Audiences of the Gulf of Maine Council

Gulf of Maine Council audience image

Role and Sphere of Influence

  • As a transboundary organization, the Council is uniquely positioned to focus on issues that require or benefit significantly from regional collaboration.
  • The Council’s work often involves collaboration at municipal, state, provincial, national, and bi-national levels.
  • While the Council does not have direct regulatory or policy-making authority of its own, its goals and outcomes are congruent with state, provincial, and federal priorities. The Council promotes progress toward common goals.
  • The Council’s work focuses on complex natural and socioeconomic systems, making it a challenge to attribute particular outcomes to the organization’s efforts. However, the Council knows that assessing results is essential for continued success.
  • A strength of the Council is that it is a coalition of people from many groups. However, this organizational structure can result in the Council’s role being camouflaged, as initiatives may occur under the banners of member and partner organizations.
  • The Council will report on regional progress toward the goals in this Action Plan. This recognition will identify the lead organizations, including direct activities of the Council, its partners, and the work of others.

Vision for the Future

Seal photoThe Council was formed in recognition of the need for natural resource and socioeconomic management spanning political and bureaucratic boundaries. Building on its past accomplishments, the Council will continue supporting region-wide information gathering and sharing (e.g., seafloor mapping, environmental monitoring, science translation to management, indicators, state-of-the-environment reporting), public outreach and education, habitat restoration, and addressing key science and policy gaps.

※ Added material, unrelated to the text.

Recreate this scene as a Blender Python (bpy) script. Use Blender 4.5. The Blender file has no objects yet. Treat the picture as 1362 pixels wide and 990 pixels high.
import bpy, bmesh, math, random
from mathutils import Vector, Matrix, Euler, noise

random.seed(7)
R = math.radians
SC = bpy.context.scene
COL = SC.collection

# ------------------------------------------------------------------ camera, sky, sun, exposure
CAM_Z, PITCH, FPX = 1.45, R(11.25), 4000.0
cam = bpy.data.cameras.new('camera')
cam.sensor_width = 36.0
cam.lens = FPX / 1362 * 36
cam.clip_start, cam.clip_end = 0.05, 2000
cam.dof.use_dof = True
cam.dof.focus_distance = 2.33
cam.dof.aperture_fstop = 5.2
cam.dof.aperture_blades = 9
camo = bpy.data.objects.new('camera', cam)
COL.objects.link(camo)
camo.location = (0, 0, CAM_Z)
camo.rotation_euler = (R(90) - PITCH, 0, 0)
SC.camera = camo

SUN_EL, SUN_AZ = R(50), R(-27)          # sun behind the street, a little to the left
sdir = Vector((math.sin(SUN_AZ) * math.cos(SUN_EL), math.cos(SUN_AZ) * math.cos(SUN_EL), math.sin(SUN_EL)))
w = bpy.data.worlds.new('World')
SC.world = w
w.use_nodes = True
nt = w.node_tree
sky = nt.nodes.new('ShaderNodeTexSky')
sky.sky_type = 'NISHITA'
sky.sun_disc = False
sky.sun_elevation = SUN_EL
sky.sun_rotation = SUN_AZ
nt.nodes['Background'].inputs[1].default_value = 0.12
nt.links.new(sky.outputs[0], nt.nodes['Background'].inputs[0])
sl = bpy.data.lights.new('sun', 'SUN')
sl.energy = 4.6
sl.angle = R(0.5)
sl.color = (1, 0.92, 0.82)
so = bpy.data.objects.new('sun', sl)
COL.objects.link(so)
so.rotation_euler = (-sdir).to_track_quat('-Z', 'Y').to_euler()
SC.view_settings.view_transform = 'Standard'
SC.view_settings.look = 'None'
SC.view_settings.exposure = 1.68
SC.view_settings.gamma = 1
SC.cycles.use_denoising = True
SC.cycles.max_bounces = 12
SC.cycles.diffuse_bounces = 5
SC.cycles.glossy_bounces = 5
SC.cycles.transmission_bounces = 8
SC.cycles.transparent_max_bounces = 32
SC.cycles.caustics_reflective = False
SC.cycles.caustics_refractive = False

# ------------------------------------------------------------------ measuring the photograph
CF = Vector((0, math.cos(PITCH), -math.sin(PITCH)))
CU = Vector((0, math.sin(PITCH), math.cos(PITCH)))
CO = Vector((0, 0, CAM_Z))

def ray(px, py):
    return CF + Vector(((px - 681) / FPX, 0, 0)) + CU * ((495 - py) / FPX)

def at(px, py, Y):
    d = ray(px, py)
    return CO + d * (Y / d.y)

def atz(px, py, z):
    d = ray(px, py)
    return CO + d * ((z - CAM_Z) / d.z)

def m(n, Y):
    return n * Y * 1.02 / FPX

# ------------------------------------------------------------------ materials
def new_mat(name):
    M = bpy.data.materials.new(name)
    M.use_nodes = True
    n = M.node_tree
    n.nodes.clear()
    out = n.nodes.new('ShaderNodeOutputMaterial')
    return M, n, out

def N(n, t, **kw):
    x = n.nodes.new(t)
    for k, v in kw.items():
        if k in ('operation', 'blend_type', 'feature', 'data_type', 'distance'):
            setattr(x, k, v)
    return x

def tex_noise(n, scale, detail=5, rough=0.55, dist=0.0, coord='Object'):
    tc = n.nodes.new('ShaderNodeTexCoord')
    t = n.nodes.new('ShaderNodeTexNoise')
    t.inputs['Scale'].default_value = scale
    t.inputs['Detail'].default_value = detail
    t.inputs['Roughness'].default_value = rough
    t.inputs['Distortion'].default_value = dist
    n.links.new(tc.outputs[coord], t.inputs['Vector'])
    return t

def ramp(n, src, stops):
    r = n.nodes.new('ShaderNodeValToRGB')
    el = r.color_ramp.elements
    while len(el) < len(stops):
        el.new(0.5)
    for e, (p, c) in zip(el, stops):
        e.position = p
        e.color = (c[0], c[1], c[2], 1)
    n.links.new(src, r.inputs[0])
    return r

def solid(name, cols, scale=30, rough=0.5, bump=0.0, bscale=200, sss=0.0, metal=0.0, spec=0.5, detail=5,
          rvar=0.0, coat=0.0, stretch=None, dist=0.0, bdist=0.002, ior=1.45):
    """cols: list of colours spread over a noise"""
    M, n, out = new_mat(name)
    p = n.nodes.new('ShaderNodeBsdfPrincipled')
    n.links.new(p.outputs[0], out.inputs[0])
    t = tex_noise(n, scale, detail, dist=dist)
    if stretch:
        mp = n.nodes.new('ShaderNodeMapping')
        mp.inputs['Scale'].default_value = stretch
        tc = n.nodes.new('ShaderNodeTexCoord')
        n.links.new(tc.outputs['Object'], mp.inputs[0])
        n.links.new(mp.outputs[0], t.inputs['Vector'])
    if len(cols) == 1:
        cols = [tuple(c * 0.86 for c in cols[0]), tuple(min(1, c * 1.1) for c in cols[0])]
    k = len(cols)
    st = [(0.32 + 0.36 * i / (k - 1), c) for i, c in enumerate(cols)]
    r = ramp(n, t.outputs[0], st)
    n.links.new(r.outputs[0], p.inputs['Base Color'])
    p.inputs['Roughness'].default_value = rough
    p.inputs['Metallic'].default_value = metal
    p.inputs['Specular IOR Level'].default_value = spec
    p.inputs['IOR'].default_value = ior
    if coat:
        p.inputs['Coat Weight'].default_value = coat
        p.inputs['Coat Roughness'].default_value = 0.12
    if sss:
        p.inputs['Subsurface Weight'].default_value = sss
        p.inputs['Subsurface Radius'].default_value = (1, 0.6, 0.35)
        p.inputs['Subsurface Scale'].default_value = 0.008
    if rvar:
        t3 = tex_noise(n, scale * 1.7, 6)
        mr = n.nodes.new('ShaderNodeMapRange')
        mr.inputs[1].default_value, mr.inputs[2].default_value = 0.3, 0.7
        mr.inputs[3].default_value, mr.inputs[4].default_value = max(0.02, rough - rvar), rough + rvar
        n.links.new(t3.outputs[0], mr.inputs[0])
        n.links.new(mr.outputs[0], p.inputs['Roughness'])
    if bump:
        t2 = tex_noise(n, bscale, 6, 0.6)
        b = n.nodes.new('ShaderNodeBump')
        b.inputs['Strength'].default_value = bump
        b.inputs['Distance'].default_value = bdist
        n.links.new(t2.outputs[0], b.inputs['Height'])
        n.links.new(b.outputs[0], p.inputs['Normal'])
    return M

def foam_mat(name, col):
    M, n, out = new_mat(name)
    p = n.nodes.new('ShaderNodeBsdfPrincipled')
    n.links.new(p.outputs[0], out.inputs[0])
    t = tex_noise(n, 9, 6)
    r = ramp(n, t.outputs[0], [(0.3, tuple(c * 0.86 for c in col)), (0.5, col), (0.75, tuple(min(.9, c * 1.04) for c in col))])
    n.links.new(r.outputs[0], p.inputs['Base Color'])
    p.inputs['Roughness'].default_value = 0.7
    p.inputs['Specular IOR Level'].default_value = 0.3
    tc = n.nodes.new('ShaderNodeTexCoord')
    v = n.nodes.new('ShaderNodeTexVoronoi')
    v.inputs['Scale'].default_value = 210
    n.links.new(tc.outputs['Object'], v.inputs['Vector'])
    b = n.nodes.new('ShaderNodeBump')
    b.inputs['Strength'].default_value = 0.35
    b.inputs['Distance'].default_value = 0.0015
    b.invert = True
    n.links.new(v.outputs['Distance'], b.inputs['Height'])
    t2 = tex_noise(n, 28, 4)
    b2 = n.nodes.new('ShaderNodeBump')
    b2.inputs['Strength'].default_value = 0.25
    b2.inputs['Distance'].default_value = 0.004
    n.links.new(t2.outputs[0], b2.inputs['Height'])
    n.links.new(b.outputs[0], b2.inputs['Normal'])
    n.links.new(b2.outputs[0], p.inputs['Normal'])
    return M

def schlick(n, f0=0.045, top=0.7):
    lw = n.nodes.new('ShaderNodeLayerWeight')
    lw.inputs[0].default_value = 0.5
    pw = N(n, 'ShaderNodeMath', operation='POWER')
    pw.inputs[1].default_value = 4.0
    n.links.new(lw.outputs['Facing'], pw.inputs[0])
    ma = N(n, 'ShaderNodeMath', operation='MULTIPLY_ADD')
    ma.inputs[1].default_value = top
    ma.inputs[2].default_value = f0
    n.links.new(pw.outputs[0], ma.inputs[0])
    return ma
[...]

The Council will continue to foster innovative approaches to sharing information and enhancing collaboration. By working together in a regional forum, the states, provinces, and federal agencies learn from each other, try new approaches, and coordinate their efforts. As a result, they become better stewards of the resources for which they are responsible.

The Council will continue to nurture strong partnerships among local, regional, and national organizations that are responsive to issues of regional concern. Wherever appropriate, the Council will participate and assist these groups, often seeking to build their capacity by creating strategic alliances.